Next Question:    How do I use Hirelings?

Next Question:    How do I use Hirelings?

Next Question:    How do I use Hirelings?

Let’s take the Warrior, for example:

Warrior

Warriors are not masters of combat, but they are handy with a weapon.

Man-at-arms—When you deal damage while a warrior aids you add their skill to the damage done. If your attack results in consequences (like a counter attack) the man-at-arms takes the brunt of it.

What if I don’t want him to Aid me?  What if I’m The Wizard and hire 2 Warriors and 2 Protectors?   I order the Warriors to dispatch those two goblins and the Protectors to stay back with me.

What happens?

11 thoughts on “Next Question:    How do I use Hirelings?”

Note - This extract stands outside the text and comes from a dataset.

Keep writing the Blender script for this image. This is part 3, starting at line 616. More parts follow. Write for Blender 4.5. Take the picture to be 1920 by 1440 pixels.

  1. Okay, next question:  Is the Ranger’s Animal Companion pretty-much-the-same-only-better?  Just an extension of the character and not really a separate entity?

  2. That depends on if it has certain trainings. If it has guard, it will guard and I would say it does it well unless the fiction says otherwise.

  3. Note that it is “when you deal damage” not “when you hack and slash”, so you would still be able to get bonus warrior damage if you were casting attack spells, as long as he was aiding you. Like “my hireling charges the goblins and keeps their attention while I cast magic missile“.

  4. Cool. And on a missed cast a spell roll, BAM, there goes the warrior in a magic puff.

    The animal companion IS a separate entity. It will obey his master’s orders, but if it’s not actively working with him, then the gm decides (reflecting agenda, principles, soft/hard moves, its trainings, what the fiction dictates, blah blah you know the drill, right?)

  5. I would like to hear more about this too. If I am a wizard and send my warrior to attack the miscreant goblin, what then? How do you determine that the warrior kills the goblin and how do you determine that the goblin kills the warrior. Could I say cool, roll damage for the warrior against the goblin, but roll damage back for goblin to get the warrior? Seems like Hirelings ought to be more than one shot dungeon gear. Could I ask for a defy danger from the wizard (Cha? maybe since he is ordering the warriors?) to see what happens? Or do I just make a soft or hard move as the GM? I too am very confused by Hirelings – would like some more examples and specifics of how it has played out with hirelings in actual games.

  6. Well, if you send your hireling to go kill a goblin, you’re giving your hireling an order. There’s a move for that (p. 37) but it’s all about whether the hireling obeys you or not. There’s a reason for that.

    One of the underlying principles of DW is that it is all about the PCs. Rolling dice for one NPC against another goes against that. So, as the GM, if the player just sent his warrior against a goblin, I get to pick what happens based on what makes sense in the fiction.

    If it’s just a goblin, he probably kills it. They’re not very tough on their own.  

    But is it ever just a goblin? Send him against a handful of goblins and I’m probably going to make a move. “You look over and see your faithful retainer battling the goblins. He’s holding his own for now but one of them is sneaking around to stab him in the back. What do you do?”

    Send him against a horde of goblins? You’re giving me a golden opportunity, and he’s probably going to die.

  7. last time, when people was ordering hirelings to do things for them, I always said “ok, but beware that I’m going to decide what happens, you roll only for your character, for other characters it’s for me to decide their fate”; guess what, they always took back their decision and tried to put their own characters on the front line.